Mengkomunikasikan pikiran dengan kata
Komunikasi adalah cara manusia untuk menyampaikan informasi, ide dan berbagai pesan baik secara verbal maupun non verbal. Manusia menyampaikan pikirannya kepada orang lain saat ini melalui berbagai media. Begitu pula manusia berperan dalam mencintai bumi dan lingkungan.
Berbagai media tumbuh secara pesat. Bermacam platform bisa difungsikan untuk bergerak memberikan edukasi karena teknologi informasi yang berkembang begitu dahsyatnya. Tinggal memilih segmen mana yang akan menjadi sasaran dari informasi yang akan disampaikan.
Dalam Bab 7 Ibu Amanda membahas tentang bagaimana semua pihak bisa turut serta melakukan campaign tentang bumi dan lingkungan hidup secara masif lewat media sosial maupun aplikasi.
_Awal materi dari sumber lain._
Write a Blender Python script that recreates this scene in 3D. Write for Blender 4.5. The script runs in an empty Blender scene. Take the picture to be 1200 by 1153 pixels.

Melalui twitter, instagram, facebook, tiktok, threads dan media sosial lain memungkinkan melakukan penyebaran informasi secara cepat dan luas. Sementara itu jika ingin memberikan informasi yang lebih mendalam bisa menggunakan blog maupun youtube. Webinar dan podcast dapat mencakup dunia dan memberikan materi yang lebih kompleks. Film dokumenter atau fiksi science bisa menjadi media bagi penonton global yang ingin menikmati informasi secara audio visual.
Buku bergambar, buku cerita, atau komik bisa menjadi media pembelajaran bagi anak-anak untuk mengenalkan alam, lingkungan dan bagaimana cara mencintainya. Melakukan pembelajaran dengan menggunakan bahan-bahan alam yang bisa didaur ulang pun menjadi langkah nyata edukasi bagi anak-anak dalam menyelaraskan bumi dan isinya.
Semua orang bisa berperan. Semua orang bisa terlibat bahkan gen alpha sekalipun. Meskipun butuh effort yang lebih di masa ini. Namun hal ini tetap memungkinkan bagi semua orang bertutur dengan pengetahuan yang dimiliki untuk perubahan.
Sebuah perubahan tidak ada yang instan. Siapapun bisa melakukan hal itu.
Lembar demi lembar buku ini menyadarkan saya bahwa bumi ini begitu kaya akan sumber daya. Semesta ini menyediakan semua yang dibutuhkan dengan beragamnya materi yang ada di dalamnya. Tempat tinggal kita, tanah yang kita pijak dan langit yang menjadi payung bagi kita penghuni bumi.
Menjaga bumi, menyelaraskan harmoni, sudah semestinya menjadi tugas kita sebagai penghuninya. Memulai langkah kecil, dari diri kita. Membiasakan diri untuk tak menyakiti bumi, menularkan pengetahuan yang kita miliki dan memberikan teladan pada anak cucu kita bagaimana seharusnya kita mencintai ciptaan Tuhan yang telah renta dan rusak oleh penghuninya sendiri.